Cinema de Rua é sinônimo de nostalgia para curitibanos

Em um período de, aproximadamente, 20 anos, quase todos os cinema de rua de Curitiba foram extintos
Por Heloise Claumann, Giovana Tirapelli e Larissa Croisfett | Foto: Heloise Claumann e Larissa Croisfett
Durante as décadas de 1950 a 1990, a capital paranaense possuía cerca de 15 cinemas de rua com 50 salas distribuídas no centro de Curitiba. Essas salas fizeram parte da rotina de muitos curitibanos durante a infância e adolescência, criando memórias e histórias. Por volta de 1990, os cinemas de rua perderam sua praticidade, sendo substituídos por cinemas de shopping e canais de streaming.
O Cine Avenida foi o primeiro cinema de rua a ser construído para projeções cinematográficas na capital. Inaugurado em 1929, no Palácio Avenida, na Rua XV, deu início à Cinelândia curitibana. Essa expressão era usada para definir a região do centro da cidade, localizada entre as Rua XV de Novembro e Avenida Luiz Xavier, onde encontravam-se cerca de 15 cinemas de ruas. A localidade reunia os principais cinemas da cidade como o Ópera (1941), o Cine Palácio (1950), Cine Odeon (1934) e o Cine Luz (1939).
A Cinelândia, além de agrupar esses locais, dispunha de diversos serviços para o público, como as galerias de lojas e comércios externos, tal como as barraquinhas de doces e pipoca. Os cinemas eram espaços socialmente relevantes, considerados um dos únicos meios de entretenimento da cidade. Com as mudanças tecnológicas e o surgimento de cinemas em ambientes fechados, nos shoppings, os cinemas de rua foram perdendo sua segurança e falindo gradativamente. O Cine Luz foi o último local a funcionar únicamente como cinema de rua na cidade e foi fechado em 2009.

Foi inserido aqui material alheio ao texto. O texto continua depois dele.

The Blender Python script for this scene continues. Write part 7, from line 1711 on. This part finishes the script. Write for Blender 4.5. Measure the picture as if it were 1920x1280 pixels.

Marcos explicando sobre a preservação das latas de filme em película
Além dos espaços voltados para a projeção cinematográfica, em 1975, Valêncio Xavier (escritor e cineasta) idealizou a Cinemateca de Curitiba, a terceira mais antiga do Brasil. O espaço é responsável por armazenar a história do cinema na cidade e manteve a tradição dos cines antigos, exibindo diversos filmes ao decorrer dos anos. O coordenador do local, Marcos Sabóia, 54, explica que o acervo busca preservar materiais cinematográficos e, principalmente, expor os trabalhos audiovisuais à população de forma gratuita. A Cinemateca foi o único espaço a funcionar no estilo dos cinemas antigos na década de 2010. Porém, em 2019 surge o Cine Passeio, cinema de rua que, vagamente, retoma as características dos cinemas passados.
A tradição guardada nas memórias
Os cinemas de rua marcaram o progresso do centro de Curitiba e de seus habitantes. Além do desenvolvimento econômico e cultural que a região teve, muitos moradores que vivenciaram esse período vivem com nostalgia dessa época.
O promotor cultural George Struck relembra que ia com frequência ao Cine Avenida. Ele conta que a experiência de ir ao cinema na época começava antes de entrar nas salas de projeção, a emoção iniciava-se já na fila da bilheteria para tentar conseguir o ingresso da sessão. “Sempre que passo nos lugares que ficavam os cinemas, eu fico lembrando, dando saudade”, diz Struck.
Luciana Galeano, 49, é secretária, e passou a adolescência frequentando o ambiente, ela conta que cada vez que visitava os cinemas vivenciava algo novo. “Quando você entrava tinha aquele saguão grande, […] parecia um salão de teatro, com as poltronas e tudo.” Esses espaços tinham arquitetura externa e interna construídas para lembrar os teatros, com as entradas diretamente para a rua, as grandes fachadas, e as poltronas e paredes revestidas de carpete. “Hoje eu tenho saudade, um saudosismo de uma época que era diferente”, revive Galeano.
Todos esses elementos tornavam essa experiência algo único. Marcelo Munhoz, de 52 anos, é produtor, diretor e professor de cinema, e para ele, esses momentos eram especiais. “Tinha um certo ar mágico, romântico que eu acho que contribuiu para esse fascínio que eu tive pelo cinema e que, de alguma forma, definiu a minha carreira.”
Marcelo também narra que o centro de Curitiba era mais vivo nas décadas da Cinelândia e que costumava assistir o mesmo filme várias vezes no mesmo dia. “Eu me lembro que eu ia e, no intervalo, eu ia ao banheiro e voltava para ver o filme de novo. Tinha tardes que eu tirava, ia na primeira sessão e saía só no final da tarde”, relembra.
Os cinemas de rua também instigavam os espectadores a descobrirem novos estilos de filme, já que o público dependia desses ambientes para assistir produções audiovisuais. Marcos Sabóia conta que, na época, não havia muitas possibilidades de escolha como há atualmente, o que tornava os filmes memoráveis, já que não podiam ser vistos com frequência.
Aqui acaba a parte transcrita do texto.